━━━━━ DATA TO PROCESS
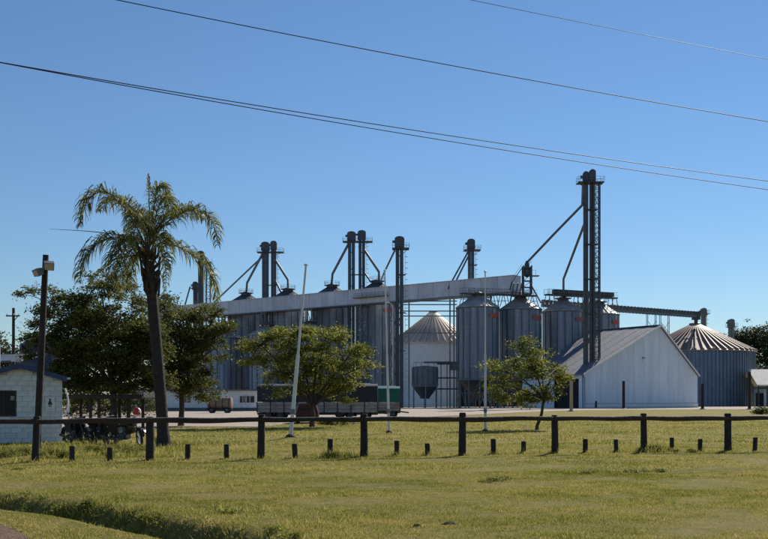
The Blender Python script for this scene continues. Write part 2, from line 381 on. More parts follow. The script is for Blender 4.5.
# ------------------------------------------------------------------ grain silos
def silo_mesh(label, r, z0, z1, zc, group, loc, sign_a=None, nst=17, roofm='roofsheet', sdz=0.0):
    t = thing('grain_silo', label, 'silo', loc, 0, group)
    n = 44
    b = MB(); prof = [(r, z0)]; k = z0
    while k < z1 - .9:
        k += .95; prof += [(r + .03, k - .06), (r + .03, k + .02), (r, k + .08)]
    prof.append((r, z1)); b.lathe(prof, n); ob('wall', b, M['galv'], t, smooth=True)
    sb = MB(); sb.box((r + .06, 0, (z0 + z1) / 2), (.16, .22, z1 - z0)); sme = mesh_of('stiffener', sb); sme.materials.append(M['galv_d'])
    for i in range(nst): inst('stiffener', sme, t, (0, 0, 0), (0, 0, 2 * math.pi * (i + .5) / nst))
    b = MB(); rr = r + .25; zt = zc - 1.0; rc = r * .26
    b.lathe([(rr, z1 - .08), (rr, z1 + .03), (rc, zt), (rc, zt - .1)], n)
    for i in range(28):
        a = 2 * math.pi * i / 28; c, s_ = math.cos(a), math.sin(a)
        b.beam((rr * c, rr * s_, z1 + .06), (rc * c, rc * s_, zt + .03), .09, .12)
    ob('roof', b, M[roofm], t)
    b = MB(); b.lathe([(rc + .1, zt - .1), (rc + .1, zt + .55), (rc * .5, zc), (0.01, zc)], 16); ob('roof_cap', b, M['steel'], t)
    b = MB(); q = rc + .75
    b.lathe([(rc, zt + .5), (q, zt + .5), (q, zt + .6), (rc, zt + .6)], 20)
    for i in range(12):
        a = 2 * math.pi * i / 12; b.beam((q * math.cos(a), q * math.sin(a), zt + .6), (q * math.cos(a), q * math.sin(a), zt + 1.6), .05)
    for hh in (1.1, 1.6): b.lathe([(q - .02, zt + hh), (q + .03, zt + hh), (q + .03, zt + hh + .05), (q - .02, zt + hh + .05)], 20)
    ob('cap_walkway', b, M['steel'], t)
    # eave ring and roof railing
    b = MB(); b.lathe([(r + .05, z1 - .25), (r + .2, z1 - .25), (r + .2, z1 - .1), (r + .05, z1 - .1)], n); ob('eave_ring', b, M['galv_d'], t)
    if z0 > 1:
        b = MB(); b.lathe([(r - .05, z0), (r * .12, z0 - min(z0 - 1.2, r * .9)), (r * .12, max(.8, z0 - r * .9 - .6))], 32); ob('hopper', b, M['steel'], t, smooth=True)
        b = MB(); b.lathe([(r + .12, z0 - .35), (r + .22, z0 - .35), (r + .22, z0 + .1), (r + .12, z0 + .1), (r + .12, z0 - .35)], n); ob('ring_beam', b, M['steel_m'], t)
        lb = MB(); lb.box((r + .0, 0, z0 / 2 - .15), (.28, .28, z0 - .3)); lme = mesh_of('leg', lb); lme.materials.append(M['steel_m'])
        for i in range(12): inst('leg', lme, t, (0, 0, 0), (0, 0, 2 * math.pi * i / 12))
        b = MB()
        for i in range(12):
            a0, a1 = 2 * math.pi * i / 12, 2 * math.pi * (i + 1) / 12
            if i % 2 == 0: b.beam((r * math.cos(a0), r * math.sin(a0), .4), (r * math.cos(a1), r * math.sin(a1), z0 - .5), .1)
            b.beam((r * math.cos(a0), r * math.sin(a0), z0 * .5), (r * math.cos(a1), r * math.sin(a1), z0 * .5), .1)
        ob('leg_bracing', b, M['steel_m'], t)
    b = MB(); a = R(-62); c, s_ = math.cos(a), math.sin(a); e = r + .45
    for d in (-.25, .25): b.beam((e * c - d * s_, e * s_ + d * c, max(z0 - 3, .1)), (e * c - d * s_, e * s_ + d * c, z1 + .9), .06)
    k = max(z0 - 3, .1)
    while k < z1 + .8: b.beam((e * c + .25 * s_, e * s_ - .25 * c, k), (e * c - .25 * s_, e * s_ + .25 * c, k), .04); k += .4
    ob('ladder', b, M['galv'], t)
    if sign_a is not None:
        b = MB(); z1 = z1 - sdz
        for i in range(8):
            a0 = sign_a + i * .085; a1 = a0 + .085; q = r + .24
            b.add([(q * math.cos(a0), q * math.sin(a0), z1 - 2.4), (q * math.cos(a1), q * math.sin(a1), z1 - 2.4), (q * math.cos(a1), q * math.sin(a1), z1 - 1.5), (q * math.cos(a0), q * math.sin(a0), z1 - 1.5),
                   ((q - .06) * math.cos(a0), (q - .06) * math.sin(a0), z1 - 2.4), ((q - .06) * math.cos(a1), (q - .06) * math.sin(a1), z1 - 2.4), ((q - .06) * math.cos(a1), (q - .06) * math.sin(a1), z1 - 1.5), ((q - .06) * math.cos(a0), (q - .06) * math.sin(a0), z1 - 1.5)],
                  [(0, 1, 2, 3), (7, 6, 5, 4), (0, 4, 5, 1), (3, 2, 6, 7)] + ([(0, 3, 7, 4)] if i == 0 else []) + ([(1, 5, 6, 2)] if i == 7 else []))
        ob('sign_band', b, M['red'], t)
    return t
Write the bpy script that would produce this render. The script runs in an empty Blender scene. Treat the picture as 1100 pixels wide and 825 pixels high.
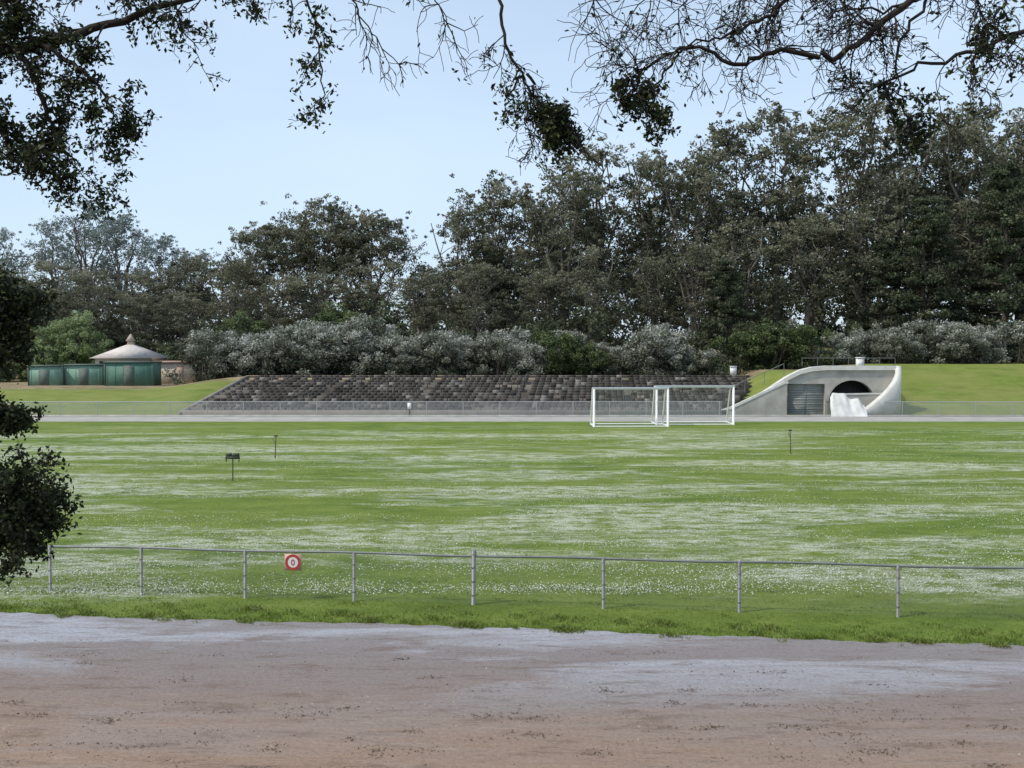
import bpy, math, random
import numpy as np
from mathutils import Vector
R = np.random.RandomState(7)
random.seed(7)
scene = bpy.context.scene
scene.view_settings.view_transform = 'Standard'
scene.view_settings.look = 'None'
scene.view_settings.exposure = 0

# ---------------------------------------------------------------- materials
def newmat(name):
    m = bpy.data.materials.new(name); m.use_nodes = True
    nt = m.node_tree
    return m, nt, nt.nodes, nt.links, nt.nodes['Principled BSDF']

def noise(nt, scale, detail=4, rough=.6, mapscale=None, dist=0.0):
    tc = nt.nodes.new('ShaderNodeTexCoord')
    n = nt.nodes.new('ShaderNodeTexNoise')
    n.inputs['Scale'].default_value = scale
    n.inputs['Detail'].default_value = detail
    n.inputs['Roughness'].default_value = rough
    n.inputs['Distortion'].default_value = dist
    if mapscale:
        mp = nt.nodes.new('ShaderNodeMapping')
        mp.inputs['Scale'].default_value = mapscale
        nt.links.new(tc.outputs['Object'], mp.inputs['Vector'])
        nt.links.new(mp.outputs['Vector'], n.inputs['Vector'])
    else:
        nt.links.new(tc.outputs['Object'], n.inputs['Vector'])
    return n.outputs['Fac']

def ramp(nt, fac, stops):
    r = nt.nodes.new('ShaderNodeValToRGB')
    el = r.color_ramp.elements
    while len(el) < len(stops): el.new(.5)
    for e, (p, c) in zip(el, stops):
        e.position = p
        e.color = (c[0], c[1], c[2], 1) if hasattr(c, '__len__') else (c, c, c, 1)
    nt.links.new(fac, r.inputs['Fac'])
    return r.outputs['Color']

def mix(nt, fac, a, b, blend='MIX'):
    m = nt.nodes.new('ShaderNodeMix'); m.data_type = 'RGBA'; m.blend_type = blend
    for s, v in ((m.inputs[0], fac), (m.inputs[6], a), (m.inputs[7], b)):
        if isinstance(v, bpy.types.NodeSocket): nt.links.new(v, s)
        elif isinstance(v, (int, float)): s.default_value = v
        else: s.default_value = (v[0], v[1], v[2], 1)
    return m.outputs[2]

def mathn(nt, op, a, b=None):
    m = nt.nodes.new('ShaderNodeMath'); m.operation = op
    for i, v in enumerate((a, b)):
        if v is None: continue
        if isinstance(v, bpy.types.NodeSocket): nt.links.new(v, m.inputs[i])
        else: m.inputs[i].default_value = v
    return m.outputs[0]

def bump(nt, bsdf, h, strength=.5, dist=.05):
    b = nt.nodes.new('ShaderNodeBump')
    b.inputs['Strength'].default_value = strength
    b.inputs['Distance'].default_value = dist
    nt.links.new(h, b.inputs['Height'])
    nt.links.new(b.outputs['Normal'], bsdf.inputs['Normal'])

def leafmat(name, stops, transl=.25, rough=.65):
    m, nt, N, L, b = newmat(name)
    a = N.new('ShaderNodeAttribute'); a.attribute_name = 'tint'
    c = ramp(nt, a.outputs['Fac'], stops)
    L.new(c, b.inputs['Base Color'])
    b.inputs['Roughness'].default_value = rough
    b.inputs['Specular IOR Level'].default_value = .2
    if transl > 0:
        t = N.new('ShaderNodeBsdfTranslucent'); L.new(c, t.inputs['Color'])
        ms = N.new('ShaderNodeMixShader'); ms.inputs[0].default_value = transl
        L.new(b.outputs[0], ms.inputs[1]); L.new(t.outputs[0], ms.inputs[2])
        L.new(ms.outputs[0], N['Material Output'].inputs['Surface'])
    return m

def plain(name, c, var=.25, scale=3, rough=.8, metal=0, bmp=.2):
    m, nt, N, L, b = newmat(name)
    f = noise(nt, scale, 6)
    c0 = [x*(1-var) for x in c]; c1 = [min(1, x*(1+var)) for x in c]
    L.new(ramp(nt, f, [(.3, c0), (.7, c1)]), b.inputs['Base Color'])
    b.inputs['Roughness'].default_value = rough
    b.inputs['Metallic'].default_value = metal
    if bmp: bump(nt, b, f, bmp, .02)
    return m

def meshmat(name, spacing, width, col, diag=True):
    """wire netting laid out in metres on the panel's UV map"""
    m, nt, N, L, b = newmat(name)
    b.inputs['Base Color'].default_value = (*col, 1); b.inputs['Roughness'].default_value = .6
    uv = N.new('ShaderNodeUVMap'); sp = N.new('ShaderNodeSeparateXYZ'); L.new(uv.outputs[0], sp.inputs[0])
    x, y = sp.outputs[0], sp.outputs[1]
    if diag: x, y = mathn(nt, 'ADD', x, y), mathn(nt, 'SUBTRACT', x, y)
    def line(v):
        f = mathn(nt, 'FRACT', mathn(nt, 'DIVIDE', v, spacing))
        return mathn(nt, 'LESS_THAN', f, width/spacing)
    k = mathn(nt, 'MAXIMUM', line(x), line(y))
    t = N.new('ShaderNodeBsdfTransparent'); ms = N.new('ShaderNodeMixShader')
    L.new(k, ms.inputs[0]); L.new(t.outputs[0], ms.inputs[1]); L.new(b.outputs[0], ms.inputs[2])
    L.new(ms.outputs[0], N['Material Output'].inputs['Surface'])
    return m

# ---------------------------------------------------------------- mesh helper
class Geo:
    def __init__(s): s.V=[]; s.F=[]; s.M=[]; s.T=[]; s.n=0
    def add(s, v, f, mat=0, tint=.5):
        v = np.asarray(v, float).reshape(-1, 3); f = np.asarray(f, int).reshape(-1, 4)
        s.V.append(v); s.F.append(f+s.n); s.n += len(v)
        s.M.append(np.full(len(f), mat)); 
        s.T.append(np.broadcast_to(np.asarray(tint, float), (len(f),)).copy())
    def box(s, x0, x1, y0, y1, z0, z1, mat=0, tint=.5):
        v = [(x0,y0,z0),(x1,y0,z0),(x1,y1,z0),(x0,y1,z0),(x0,y0,z1),(x1,y0,z1),(x1,y1,z1),(x0,y1,z1)]
        s.add(v, [(0,3,2,1),(4,5,6,7),(0,1,5,4),(1,2,6,5),(2,3,7,6),(3,0,4,7)], mat, tint)
    def tube(s, P, r, sides=6, mat=0, tint=.5, cap=False):
        P = np.asarray(P, float); n = len(P)
        r = np.broadcast_to(np.asarray(r, float), (n,))
        D = np.gradient(P, axis=0); D /= np.linalg.norm(D, axis=1)[:, None]+1e-9
        up = np.array([0,0,1.]) if abs(D[0][2]) < .9 else np.array([0,1.,0])
        A = np.cross(D, up); A /= np.linalg.norm(A, axis=1)[:, None]+1e-9
        B = np.cross(D, A)
        t = np.arange(sides)*2*math.pi/sides
        V = P[:,None,:]+r[:,None,None]*(A[:,None,:]*np.cos(t)[None,:,None]+B[:,None,:]*np.sin(t)[None,:,None])
        F = []
        for i in range(n-1):
            for j in range(sides):
                k = (j+1) % sides
                F.append((i*sides+j, i*sides+k, (i+1)*sides+k, (i+1)*sides+j))
        if cap and sides % 2 == 0:
            for base in (0, (n-1)*sides):
                for j in range(1, sides-1, 2):
                    F.append((base, base+j, base+j+1, base+(j+2) % sides))
        s.add(V, F, mat, tint)
    def leaves(s, C, size, mat=0, tint=.5, aspect=.45, flat=0):
        C = np.asarray(C, float); n = len(C)
        if n == 0: return
        a = R.normal(size=(n,3)); a[:,2] *= (1-flat); a /= np.linalg.norm(a, axis=1)[:,None]
        q = R.normal(size=(n,3)); 
        if flat: q[:,2] *= (1-flat)
        b = np.cross(a, np.cross(a, q)); b /= np.linalg.norm(b, axis=1)[:,None]+1e-9
        sz = np.broadcast_to(size, (n,))[:,None]
        V = np.stack([C+a*sz, C+b*sz*aspect, C-a*sz, C-b*sz*aspect], 1)
        s.add(V, np.arange(4*n).reshape(n,4), mat, tint)
    def mesh(s, name, mats):
        V = np.concatenate(s.V); F = np.concatenate(s.F); M = np.concatenate(s.M); T = np.concatenate(s.T)
        me = bpy.data.meshes.new(name)
        me.vertices.add(len(V)); me.vertices.foreach_set('co', V.ravel())
        me.loops.add(F.size); me.loops.foreach_set('vertex_index', F.ravel().astype(np.int32))
        me.polygons.add(len(F)); me.polygons.foreach_set('loop_start', (np.arange(len(F))*4).astype(np.int32))
        me.polygons.foreach_set('loop_total', np.full(len(F), 4, np.int32))
        me.polygons.foreach_set('material_index', M.astype(np.int32))
        at = me.attributes.new('tint', 'FLOAT', 'FACE'); at.data.foreach_set('value', T.astype(np.float32))
        for m in mats: me.materials.append(m)
        me.update(calc_edges=True); 
        return me
    def obj(s, name, mats, parent=None, loc=None):
        return place(name, s.mesh(name, mats), parent, loc)

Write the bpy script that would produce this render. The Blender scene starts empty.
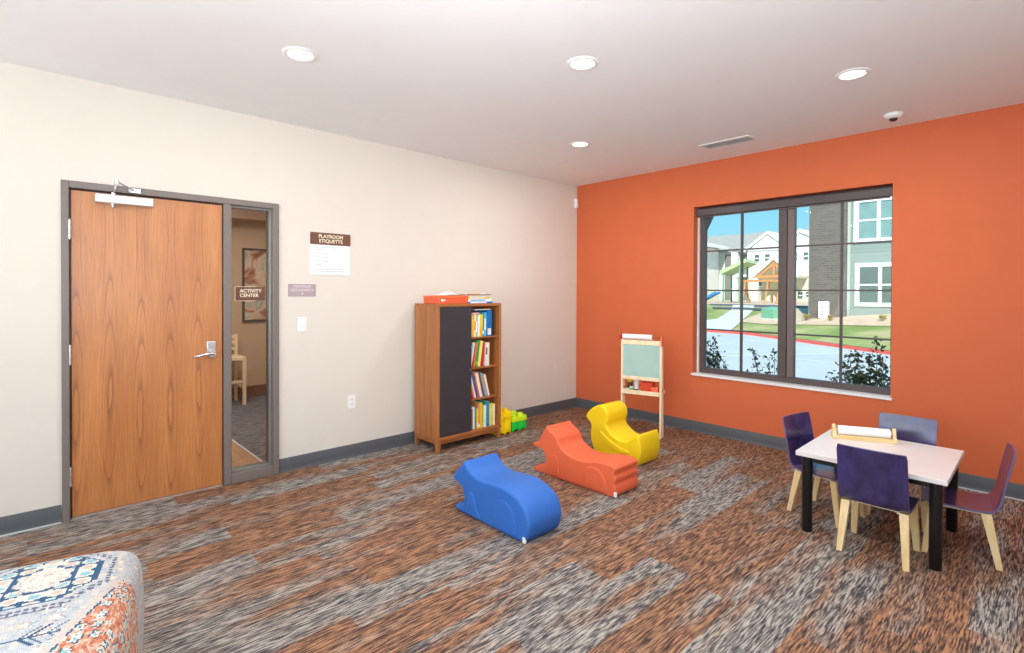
import bpy, bmesh, math, random
from mathutils import Vector, Matrix
from mathutils.geometry import tessellate_polygon, delaunay_2d_cdt
random.seed(7)
PI = math.pi
scene = bpy.context.scene
COL = scene.collection

# ------------------------------------------------------------------ helpers
def lin(c):
    out = []
    for v in c[:3]:
        v = v / 255.0
        out.append(v / 12.92 if v <= 0.04045 else ((v + 0.055) / 1.055) ** 2.4)
    return (out[0], out[1], out[2], 1.0)

def sc(o, **kw):
    for k, v in kw.items():
        o[k] = v
    return o

class MB:
    def __init__(self):
        self.bm = bmesh.new()
    def quad(self, pts, mi=0):
        vs = [self.bm.verts.new(p) for p in pts]
        f = self.bm.faces.new(vs); f.material_index = mi
        return f
    def box(self, x0, x1, y0, y1, z0, z1, mi=0, M=None):
        P = [(x0, y0, z0), (x1, y0, z0), (x1, y1, z0), (x0, y1, z0), (x0, y0, z1), (x1, y0, z1), (x1, y1, z1), (x0, y1, z1)]
        if M is not None:
            P = [M @ Vector(p) for p in P]
        v = [self.bm.verts.new(p) for p in P]
        for idx in ((3, 2, 1, 0), (4, 5, 6, 7), (0, 1, 5, 4), (1, 2, 6, 5), (2, 3, 7, 6), (3, 0, 4, 7)):
            f = self.bm.faces.new([v[i] for i in idx]); f.material_index = mi
        return self
    def loft(self, rings, mi=0, cap=True, closed=True, M=None):
        R = []
        for r in rings:
            R.append([self.bm.verts.new((M @ Vector(p)) if M is not None else p) for p in r])
        n = len(R[0])
        for a, b in zip(R[:-1], R[1:]):
            for i in range(n if closed else n - 1):
                j = (i + 1) % n
                f = self.bm.faces.new((a[i], a[j], b[j], b[i])); f.material_index = mi
        if cap and closed:
            for ring in (list(reversed(R[0])), R[-1]):
                if n <= 6:
                    f = self.bm.faces.new(ring); f.material_index = mi
                else:
                    for tri in tessellate_polygon([[v.co for v in ring]]):
                        try:
                            f = self.bm.faces.new([ring[i] for i in tri]); f.material_index = mi
                        except ValueError: pass
        return self
    def prism(self, pts, axis, lo, hi, mi=0, M=None):
        def p3(a, b, t):
            return {'x': (t, a, b), 'y': (a, t, b), 'z': (a, b, t)}[axis]
        return self.loft([[p3(a, b, lo) for a, b in pts], [p3(a, b, hi) for a, b in pts]], mi, M=M)
    def round_prism(self, pts, axis, lo, hi, r, mi=0, steps=4, M=None):
        """extruded outline with rolled edges"""
        n = len(pts)
        area = sum(pts[i][0] * pts[(i + 1) % n][1] - pts[(i + 1) % n][0] * pts[i][1] for i in range(n))
        s = 1 if area > 0 else -1
        nor = []
        for i in range(n):
            a, b = pts[i - 1], pts[(i + 1) % n]
            dx, dy = b[0] - a[0], b[1] - a[1]
            l = math.hypot(dx, dy) or 1
            nor.append((dy / l * s, -dx / l * s))
        for _ in range(3):
            sm = []
            for i in range(n):
                a, b, c_ = nor[i - 1], nor[i], nor[(i + 1) % n]
                q = (a[0] + 2 * b[0] + c_[0], a[1] + 2 * b[1] + c_[1]); l = math.hypot(*q) or 1
                sm.append((q[0] / l, q[1] / l))
            nor = sm
        def p3(a, b, t):
            return {'x': (t, a, b), 'y': (a, t, b), 'z': (a, b, t)}[axis]
        rings = []
        for k in range(steps + 1):
            th = k / steps * PI / 2
            ins = r * (1 - math.sin(th)); t = lo + r * (1 - math.cos(th))
            rings.append([p3(p[0] - q[0] * ins, p[1] - q[1] * ins, t) for p, q in zip(pts, nor)])
        for k in range(steps + 1):
            th = k / steps * PI / 2
            ins = r * (1 - math.cos(th)); t = hi - r * (1 - math.sin(th))
            rings.append([p3(p[0] - q[0] * ins, p[1] - q[1] * ins, t) for p, q in zip(pts, nor)])
        self.loft(rings, mi, cap=False, M=M)
        P2 = [Vector((p[0] - q[0] * r, p[1] - q[1] * r)) for p, q in zip(pts, nor)]
        vo, eo, fo, _a, _b, _c = delaunay_2d_cdt(P2, [], [list(range(n))], 1, 1e-6)
        for t in (lo, hi):
            vv = []
            for q in vo:
                p = p3(q[0], q[1], t); vv.append(self.bm.verts.new((M @ Vector(p)) if M is not None else p))
            for f_ in fo:
                f = self.bm.faces.new([vv[k] for k in (f_ if t == hi else reversed(f_))]); f.material_index = mi
        return self
    def cyl(self, c, r0, r1, z0, z1, seg=20, mi=0, axis='z', M=None):
        rings = []
        for r, z in ((r0, z0), (r1, z1)):
            ring = []
            for i in range(seg):
                a = 2 * PI * i / seg
                u, v = c[0] + r * math.cos(a), c[1] + r * math.sin(a)
                ring.append({'z': (u, v, z), 'x': (z, u, v), 'y': (u, z, v)}[axis])
            rings.append(ring)
        return self.loft(rings, mi, M=M)
    def lathe(self, c, prof, seg=28, mi=0, M=None):
        rings = []
        for r, z in prof:
            rings.append([(c[0] + r * math.cos(2 * PI * i / seg), c[1] + r * math.sin(2 * PI * i / seg), z) for i in range(seg)])
        return self.loft(rings, mi, M=M)
    def tube(self, pts, r, seg=8, mi=0, closed=False, M=None):
        P = [Vector(p) for p in pts]
        n = len(P); rings = []
        for i in range(n):
            if closed:
                t = P[(i + 1) % n] - P[i - 1]
            else:
                t = P[min(i + 1, n - 1)] - P[max(i - 1, 0)]
            t.normalize()
            up = Vector((0, 0, 1)) if abs(t.z) < 0.9 else Vector((1, 0, 0))
            a = t.cross(up).normalized(); b = a.cross(t).normalized()
            rr = r[i] if isinstance(r, (list, tuple)) else r
            rings.append([tuple(P[i] + a * rr * math.cos(2 * PI * k / seg) + b * rr * math.sin(2 * PI * k / seg)) for k in range(seg)])
        if closed:
            rings.append(rings[0])
        return self.loft(rings, mi, cap=not closed, M=M)
    def bar(self, p0, p1, s0, s1, mi=0):
        """tapered bar with horizontal ends; s=(half x, half y)"""
        rings = []
        for p, s in ((p0, s0), (p1, s1)):
            rings.append([(p[0] - s[0], p[1] - s[1], p[2]), (p[0] + s[0], p[1] - s[1], p[2]), (p[0] + s[0], p[1] + s[1], p[2]), (p[0] - s[0], p[1] + s[1], p[2])])
        return self.loft(rings, mi)
    def build(self, name, mats, parent=None, smooth=True, bevel=0, ang=35, loc=None, seg=2, merge=True):
        if merge:
            bmesh.ops.remove_doubles(self.bm, verts=self.bm.verts, dist=1e-5)
        bmesh.ops.recalc_face_normals(self.bm, faces=self.bm.faces)
        if smooth:
            for f in self.bm.faces: f.smooth = not (len(f.verts) == 3 and max(abs(q) for q in f.normal) > 0.9999)
            for e in self.bm.edges:
                if len(e.link_faces) == 2:
                    if e.calc_face_angle(0) > math.radians(ang): e.smooth = False
        me = bpy.data.meshes.new(name)
        self.bm.to_mesh(me); self.bm.free()
        if not isinstance(mats, (list, tuple)): mats = [mats]
        for m in mats: me.materials.append(m)
        o = bpy.data.objects.new(name, me); COL.objects.link(o)
        if parent is not None: o.parent = parent
        if loc is not None: o.location = loc
        if bevel:
            b = o.modifiers.new('bevel', 'BEVEL'); b.width = bevel; b.segments = seg; b.limit_method = 'ANGLE'; b.angle_limit = math.radians(40)
            b.harden_normals = False
        return o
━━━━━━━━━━
**WHAT IS EXPECTED**: Using the data above, which lines fall from the one with "Write the bpy script that would produce this render. The Blender" through the one with "COL = scene.collection"? Repeat them exactly, ends included, minus any pictures.

**WRITTEN ANSWER**:
Write the bpy script that would produce this render. The Blender scene starts empty.
import bpy, bmesh, math, random
from mathutils import Vector, Matrix
from mathutils.geometry import tessellate_polygon, delaunay_2d_cdt
random.seed(7)
PI = math.pi
scene = bpy.context.scene
COL = scene.collection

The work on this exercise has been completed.